Wir verabreden uns für den nächsten Tag. Sie hat Angst. Allein bei einem Mann zu putzen, an diesen Gedanken muss sie sich erst gewöhnen. Ihrer Tochter will sie die Details verschweigen. Georgeta ist 55 Jahre alte, sie hat die Grundschule abgeschlossen. Im Kommunismus war es viel besser als heute, sagt sie. Sie spricht ein schönes Rumänisch, das der gepflegteren Leute. Sie sagt „urinieren“ und nicht „pissen“.

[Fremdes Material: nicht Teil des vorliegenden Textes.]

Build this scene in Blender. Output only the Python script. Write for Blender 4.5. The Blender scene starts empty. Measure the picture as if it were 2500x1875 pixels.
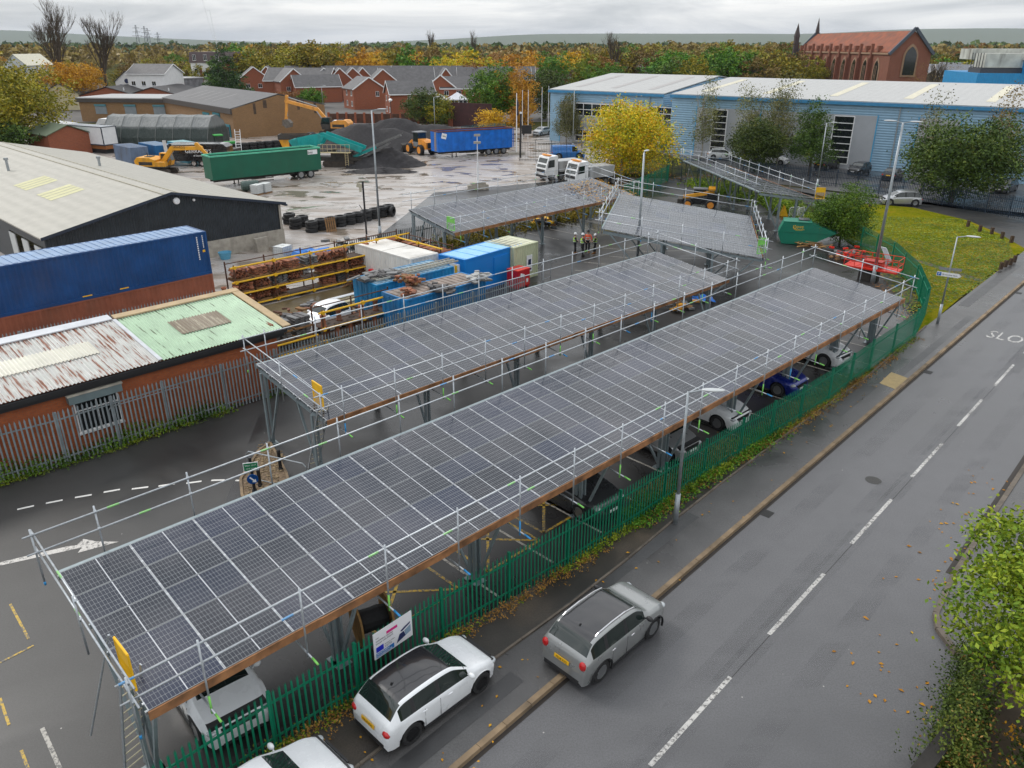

Als ich zum Haus des älteren Herrn komme, um ihn kennenzulernen, wartet Georgeta schon auf mich. Sie sitzt auf einem großen Stein und wundert sich, wie dünn ich angezogen bin. Sie hat etwas sehr Mütterliches, Freundliches. Wir gehen ein Stück und sie sagt, sie könne den Job nicht annehmen. Ab nächster Woche könne man wieder reisen und ihre Kinder hätten ihr vorgeschlagen, ein Flugticket nach Rumänien zu kaufen. Ich verstehe und verstehe auch nicht.